[Entries with scene source code]
## Begin

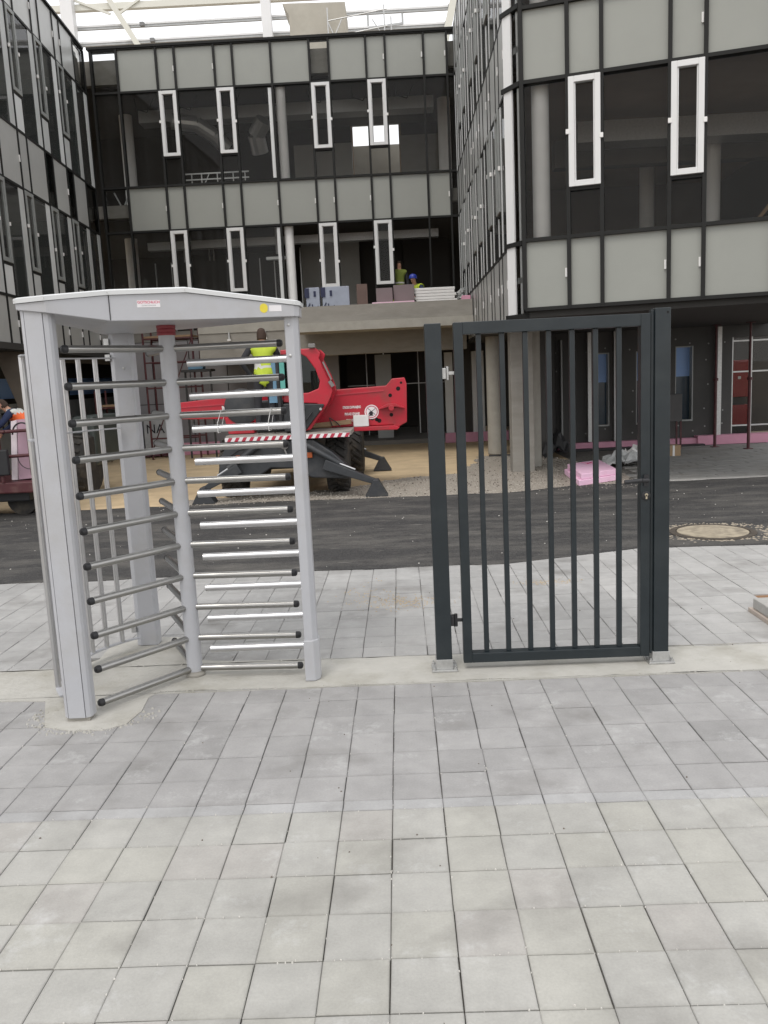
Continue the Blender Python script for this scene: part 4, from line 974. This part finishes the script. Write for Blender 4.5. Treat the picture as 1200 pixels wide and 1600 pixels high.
k = MB(); k.box(-3.7, -2.6, 20.6, 20.7, .2, 2.4); tag(k.build('grey_tarpaulin', mat('dark_grey_sheet', (.085, .085, .09), .8, 0, .2, 3, .4, 6)), 'dark grey sheet hanging behind the worker in the yellow vest', 'sheet')
for x, l_ in ((-4.05, 'left'), (-2.95, 'right')):
    pass
# two lamps clamped under the beam
for i, (x, l_) in enumerate(((-3.83, 'left of the two small work lamps under the concrete beam'), (-3.0, 'right of the two small work lamps under the concrete beam'))):
    t = thing('work_lamp', (x, 19.5, 2.86), l_, 'work lamp', 'work lamps under the beam')
    MB().box(x-.015, x+.015, 19.50, 19.56, 2.72, 2.88).build('bracket', galv, t); MB().box(x-.04, x+.04, 19.46, 19.52, 2.69, 2.73).build('head', white_b, t)

# ================================================================ PEOPLE
def person(loc, H, heading, J, mats, label, vest=None, hair=None, helmet=None, group=None, holds=None):
    """J: joints in body frame (x right, y forward, z up, unit = height). mats: skin, top, trousers, shoes"""
    base = dict(pel=(0, 0, .52), sp=(0, 0, .62), ch=(0, .005, .735), nk=(0, 0, .825), hb=(0, .01, .865), hd=(0, .015, .915), ht=(0, .01, .965), ns=(0, .062, .905),
                sr=(.105, 0, .795), er=(.14, -.01, .63), wr=(.15, .04, .485), sl=(-.105, 0, .795), el=(-.14, -.01, .63), wl=(-.15, .04, .485),
                hr=(.052, 0, .50), kr=(.058, .01, .275), ar=(.06, -.015, .045), tr=(.065, .075, .018), hl=(-.052, 0, .50), kl=(-.058, .01, .275), al=(-.06, -.015, .045), tl=(-.065, .075, .018))
    base.update(J)
    nm = list(base); P = {k: Vector(v)*H for k, v in base.items()}
    rad = dict(pel=.080, sp=.070, ch=.080, nk=.032, hb=.036, hd=.047, ht=.036, ns=.010, sr=.040, er=.027, wr=.018, sl=.040, el=.027, wl=.018, hr=.055, kr=.036, ar=.025, tr=.020, hl=.055, kl=.036, al=.025, tl=.020)
    E = [('pel', 'sp', 1), ('sp', 'ch', 1), ('ch', 'nk', 1), ('nk', 'hb', 0), ('hb', 'hd', 0), ('hd', 'ht', 0), ('hd', 'ns', 0), ('ch', 'sr', 1), ('sr', 'er', 1), ('er', 'wr', 1), ('ch', 'sl', 1), ('sl', 'el', 1), ('el', 'wl', 1),
         ('pel', 'hr', 2), ('hr', 'kr', 2), ('kr', 'ar', 2), ('ar', 'tr', 3), ('pel', 'hl', 2), ('hl', 'kl', 2), ('kl', 'al', 2), ('al', 'tl', 3)]
    # hands: palm, four fingers, thumb
    for s_, wn, en in ((1, 'wr', 'er'), (-1, 'wl', 'el')):
        d = (P[wn]-P[en]).normalized(); side = d.cross(Vector((1, 0, 0))); side = side.normalized() if side.length > .1 else Vector((0, 1, 0))
        nrm = d.cross(side).normalized()
        q = 'R' if s_ > 0 else 'L'
        P['p'+q] = P[wn] + d*.045*H; rad['p'+q] = .019; nm.append('p'+q); E.append((wn, 'p'+q, 0))
        for i in range(4):
            o_ = (i-1.5)*.0125*H; ln = (.040, .048, .045, .034)[i]*H
            P[f'f{q}{i}'] = P['p'+q] + d*.022*H + side*o_; P[f'g{q}{i}'] = P[f'f{q}{i}'] + d*ln + nrm*.012*H
            rad[f'f{q}{i}'] = .0065; rad[f'g{q}{i}'] = .0052; nm += [f'f{q}{i}', f'g{q}{i}']; E += [('p'+q, f'f{q}{i}', 0), (f'f{q}{i}', f'g{q}{i}', 0)]
        P['t'+q] = P[wn] + d*.035*H + side*.040*H; rad['t'+q] = .0065; nm.append('t'+q); E.append((wn, 't'+q, 0))
    me = bpy.data.meshes.new('person'); me.from_pydata([P[k] for k in nm], [(nm.index(a), nm.index(b_)) for a, b_, c in E], [])
    o = bpy.data.objects.new('person', me); C.objects.link(o)
    sk = o.modifiers.new('skin', 'SKIN'); sk.use_smooth_shade = True
    for i, k in enumerate(nm):
        sv = me.skin_vertices[0].data[i]; rr = rad[k]*H
        sv.radius = (rr, rr*.72) if k in ('sp', 'ch', 'pel') else (rr, rr)
        sv.use_root = (k == 'pel')
    sb = o.modifiers.new('sub', 'SUBSURF'); sb.levels = 2; sb.render_levels = 2
    dg = bpy.context.evaluated_depsgraph_get(); me2 = bpy.data.meshes.new_from_object(o.evaluated_get(dg)); bpy.data.objects.remove(o)
    for m in mats: me2.materials.append(m)
    def near(c):
        best = 9; lab = 0; kk = None
        for a, b_, l_ in E:
            A, B = P[a], P[b_]; t_ = max(0, min(1, (c-A).dot(B-A)/(B-A).length_squared)); d_ = (c-(A+(B-A)*t_)).length/(rad[a]*(1-t_)+rad[b_]*t_)
            if d_ < best: best = d_; lab = l_; kk = (a, b_)
        return lab, kk
    torso = []; head = []
    for f in me2.polygons:
        l_, kk = near(f.center); f.material_index = l_; f.use_smooth = True
        if kk in (('pel', 'sp'), ('sp', 'ch'), ('ch', 'sr'), ('ch', 'sl'), ('ch', 'nk')) and f.center.z < P['nk'].z: torso.append(f.index)
        if kk in (('hb', 'hd'), ('hd', 'ht')) and (f.center.z > P['hd'].z+.012*H or (f.center.y < P['hd'].y-.008*H and f.center.z > P['hb'].z)): head.append(f.index)
    ob = bpy.data.objects.new('person', me2); C.objects.link(ob); ob.location = loc; ob.rotation_euler = (0, 0, heading)
    tag(ob, label, 'person', group)
    def shell(name, faces, d, ms, pick=None):
        vs = {}; V = []; Fc = []; mi = []
        for fi in faces:
            f = me2.polygons[fi]; idx = []
            for vi in f.vertices:
                if vi not in vs: vs[vi] = len(V); v = me2.vertices[vi]; V.append(v.co + v.normal*d)
                idx.append(vs[vi])
            Fc.append(idx); mi.append(pick(f.center) if pick else 0)
        m_ = bpy.data.meshes.new(name); m_.from_pydata(V, [], Fc)
        for k in ms: m_.materials.append(k)
        m_.polygons.foreach_set('material_index', mi); m_.polygons.foreach_set('use_smooth', [True]*len(mi))
        c = bpy.data.objects.new(name, m_); C.objects.link(c); c.parent = ob
        s_ = c.modifiers.new('s', 'SOLIDIFY'); s_.thickness = .008*H; s_.offset = -1
    if vest:
        def pk(c):
            z = c.z/H
            return 1 if (.60 < z < .635) else 0
        shell('safety_vest', torso, .012*H, [vest, reflm], pk)
    if hair: shell('hair', head, .010*H, [hair])
    if helmet:
        c = P['hd'] + Vector((0, 0, .012*H)); b = MB(); prof = [(.074*H, -.004*H), (.062*H, 0), (.062*H, .02*H), (.055*H, .045*H), (.035*H, .062*H), (.01*H, .068*H)]
        b.lathe(c, (0, 0, 1), prof, 18); hm = b.build('helmet', helmet, None, smooth=True); hm.parent = ob
    return ob
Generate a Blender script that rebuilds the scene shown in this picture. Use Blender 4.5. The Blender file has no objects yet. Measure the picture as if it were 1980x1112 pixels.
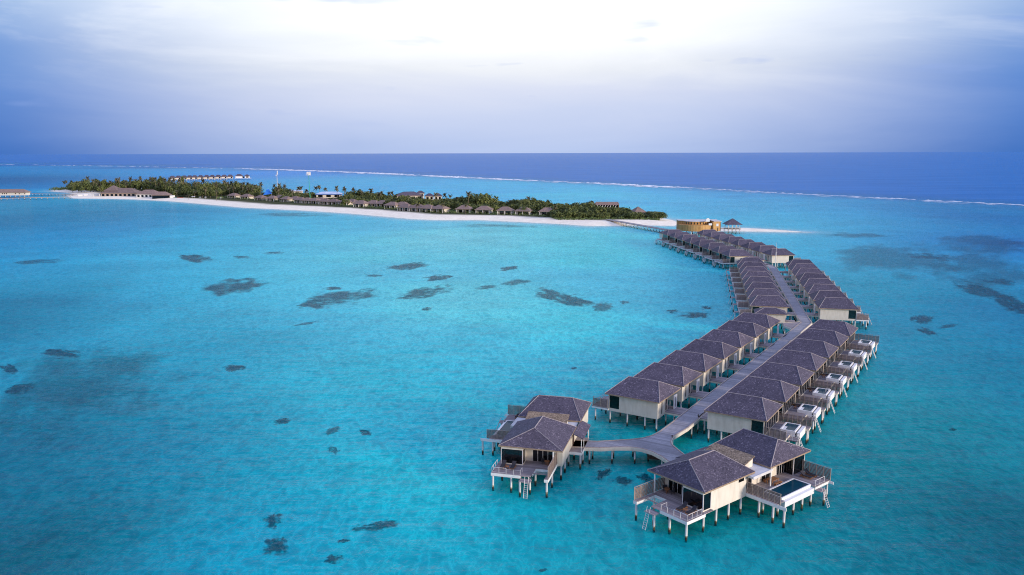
import bpy, math, random
import numpy as np
from mathutils import Vector, Matrix, noise

random.seed(7)
R = math.radians
scene = bpy.context.scene
COL = scene.collection
H = 54.0                       # height of the drone above the lagoon, metres

# ------------------------------------------------------------------ helpers
def lin(r, g, b):
    f = lambda c: (c / 12.92) if c <= 0.04045 else ((c + 0.055) / 1.055) ** 2.4
    return (f(r / 255), f(g / 255), f(b / 255), 1.0)

FOC, PITCH, ROLL = 1540.0, math.atan(260.5 / 1540.0), math.atan(5 / 1980.0)
_fw = Vector((0, math.cos(PITCH), -math.sin(PITCH)))
_r0 = Vector((1, 0, 0)); _u0 = _r0.cross(_fw)
_rt = _r0 * math.cos(ROLL) - _u0 * math.sin(ROLL)
_up = _u0 * math.cos(ROLL) + _r0 * math.sin(ROLL)

def at(px, py, z=0.0):
    """survey point: where the line of sight through photo point (px, py) meets height z"""
    d = _fw * FOC + _rt * (px - 990) - _up * (py - 556)
    t = (z - H) / d.z
    return Vector((d.x * t, d.y * t, z))

class MB:
    """collects shapes and links them as ONE mesh object"""
    def __init__(self, mir=1):
        self.v = []; self.f = []; self.mi = []; self.cur = 0; self.mir = mir
    def add(self, vs, fs):
        n = len(self.v)
        if self.mir < 0:
            self.v += [(-x, y, z) for x, y, z in vs]
            self.f += [tuple(n + i for i in reversed(f)) for f in fs]
        else:
            self.v += [tuple(p) for p in vs]
            self.f += [tuple(n + i for i in f) for f in fs]
        self.mi += [self.cur] * len(fs)
        return self
    def box(self, x0, x1, y0, y1, z0, z1):
        if x0 > x1: x0, x1 = x1, x0
        if y0 > y1: y0, y1 = y1, y0
        vs = [(x0, y0, z0), (x1, y0, z0), (x1, y1, z0), (x0, y1, z0), (x0, y0, z1), (x1, y0, z1), (x1, y1, z1), (x0, y1, z1)]
        return self.add(vs, [(3, 2, 1, 0), (4, 5, 6, 7), (0, 1, 5, 4), (1, 2, 6, 5), (2, 3, 7, 6), (3, 0, 4, 7)])
    def tube(self, a, b, r0, r1=None, n=6, cap=True):
        a = Vector(a); b = Vector(b); r1 = r0 if r1 is None else r1
        d = (b - a).normalized()
        s = d.cross(Vector((0, 0, 1)) if abs(d.z) < .95 else Vector((1, 0, 0))).normalized(); t = d.cross(s)
        vs = []
        for c, r in ((a, r0), (b, r1)):
            for i in range(n):
                w = 2 * math.pi * i / n
                vs.append(tuple(c + (s * math.cos(w) + t * math.sin(w)) * r))
        fs = [(i, i + n, (i + 1) % n + n, (i + 1) % n) for i in range(n)]
        if cap: fs += [tuple(range(n)), tuple(range(2 * n - 1, n - 1, -1))]
        return self.add(vs, fs)
    def bar(self, a, b, w):
        return self.tube(a, b, w * .7, n=4)
    def prism(self, pts, z0, z1):
        n = len(pts)
        vs = [(x, y, z0) for x, y in pts] + [(x, y, z1) for x, y in pts]
        fs = [tuple(range(n - 1, -1, -1)), tuple(range(n, 2 * n))] + [(i, (i + 1) % n, (i + 1) % n + n, i + n) for i in range(n)]
        return self.add(vs, fs)
    def hip(self, x0, x1, y0, y1, z0, zf, z1, inset, axis='x'):
        """hip roof: fascia z0..zf, ridge z1 along axis, ridge ends 'inset' from the eaves; open soffit closed flat"""
        if axis == 'x':
            ym = (y0 + y1) / 2; r = [(x0 + inset, ym, z1), (x1 - inset, ym, z1)]
        else:
            xm = (x0 + x1) / 2; r = [(xm, y0 + inset, z1), (xm, y1 - inset, z1)]
        c = [(x0, y0), (x1, y0), (x1, y1), (x0, y1)]
        vs = [(x, y, z0) for x, y in c] + [(x, y, zf) for x, y in c] + r
        if axis == 'x': top = [(4, 5, 9, 8), (5, 6, 9), (6, 7, 8, 9), (7, 4, 8)]
        else: top = [(4, 5, 8), (5, 6, 9, 8), (6, 7, 9), (7, 4, 8, 9)]
        self.add(vs, top); m = self.cur; self.cur = 1
        self.add(vs, [(3, 2, 1, 0), (0, 1, 5, 4), (1, 2, 6, 5), (2, 3, 7, 6), (3, 0, 4, 7)]); self.cur = m
        return self
    def build(self, name, mats, parent=None, smooth=False):
        me = bpy.data.meshes.new(name)
        me.from_pydata(self.v, [], self.f)
        if not isinstance(mats, (list, tuple)): mats = [mats]
        for m in mats: me.materials.append(m)
        if len(mats) > 1: me.polygons.foreach_set('material_index', self.mi)
        if smooth: me.polygons.foreach_set('use_smooth', [True] * len(self.f))
        me.validate(); me.update()
        o = bpy.data.objects.new(name, me); COL.objects.link(o)
        if parent is not None: o.parent = parent
        return o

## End

### Aim:
From the first line above through the line containing "2.73).build('head', white_b, t)", copy everything exactly, without the pictures.

### Written answer:
Continue the Blender Python script for this scene: part 4, from line 974. This part finishes the script. Write for Blender 4.5. Treat the picture as 1200 pixels wide and 1600 pixels high.
k = MB(); k.box(-3.7, -2.6, 20.6, 20.7, .2, 2.4); tag(k.build('grey_tarpaulin', mat('dark_grey_sheet', (.085, .085, .09), .8, 0, .2, 3, .4, 6)), 'dark grey sheet hanging behind the worker in the yellow vest', 'sheet')
for x, l_ in ((-4.05, 'left'), (-2.95, 'right')):
    pass
# two lamps clamped under the beam
for i, (x, l_) in enumerate(((-3.83, 'left of the two small work lamps under the concrete beam'), (-3.0, 'right of the two small work lamps under the concrete beam'))):
    t = thing('work_lamp', (x, 19.5, 2.86), l_, 'work lamp', 'work lamps under the beam')
    MB().box(x-.015, x+.015, 19.50, 19.56, 2.72, 2.88).build('bracket', galv, t); MB().box(x-.04, x+.04, 19.46, 19.52, 2.69, 2.73).build('head', white_b, t)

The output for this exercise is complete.